• Introduces the episode topic: current oil shock, comparisons to 1970s, and implications for financial flows and dollar dominance.
    Tracy Alloway
  • Notes oil prices have jumped significantly since February, with potential shift in global balance of power if Iran becomes a toll-keeper.
    Joe Weisenthal
  • Brad Setser
    Current oil shock differs from 1970s in magnitude: price increase ~50% vs. 6-7x then. Physical interruption may be bigger but price reaction smaller due to market uncertainty about future supply.
    Explains futures market balancing between scenario of plenty of oil in 2-3 months (back to $60) vs. persistent disruption ($150+).
  • Brad Setser
    Winners from higher oil prices are non-Gulf exporters: Russia, Kazakhstan, Nigeria, Angola, South America, US/Canada, Norway. Gulf states unable to capture windfall due to export constraints.
    Saudi Arabia needs $100 oil with 7M bpd exports to break even; with reduced exports, they need even higher prices.
  • Brad Setser
    1970s petrodollar boom was temporary; by 1990s, Saudi surplus was spent. Recent oil boom (2003-14) saw diversification into equities and alternatives via sovereign wealth funds.

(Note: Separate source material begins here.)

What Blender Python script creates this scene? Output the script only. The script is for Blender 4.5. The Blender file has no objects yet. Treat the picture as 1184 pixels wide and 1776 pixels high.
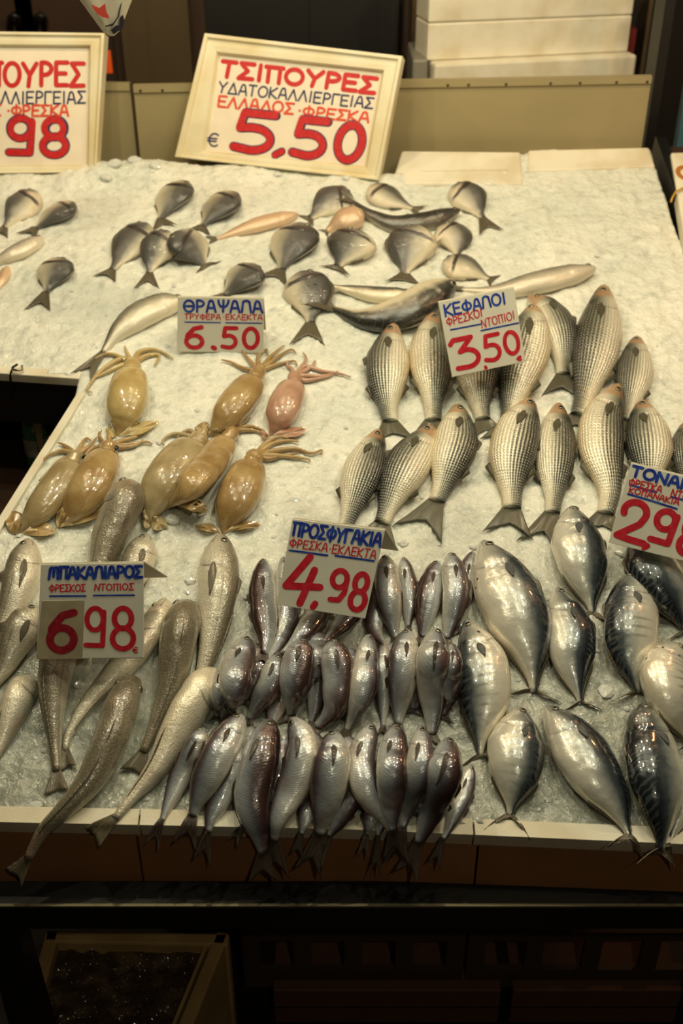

    Notes reserve portfolios have lower dollar share (~57%) than equity portfolios (~65-70% US), challenging notion that reserves are main source of dollar inflows.
  • Brad Setser
    De-dollarization narrative is not credible while dollar remains strong and total dollar claims on US continue to grow. World must stop funding US in dollars for de-dollarization to occur.
    Points to China's $100B/month FX intervention as larger flow than petrodollars, and notes sanctioned countries would prefer to sell in dollars if possible.
  • Brad Setser
    Saudi Arabia has flipped from petrodollar source to drain, borrowing $100B last year to fund domestic spending and overseas investments.
    Contrasts with UAE which has such wealth it can be pure investor without needing current oil revenue.
  • Brad Setser
    Current oil shock manageable for Europe, but highlights fossil fuel dependence. Bigger impact will be on oil-importing Asia.
    Notes Europe's shock smaller than loss of Russian gas in 2022.
  • Brad Setser
    Despite perceptions of US as reckless, dollar remains transactional medium of choice because it's efficient. Dollar strength reflects global overweight to US assets.
    Argues question is whether intense dollar overweight is sustainable given US policies; answer so far is yes.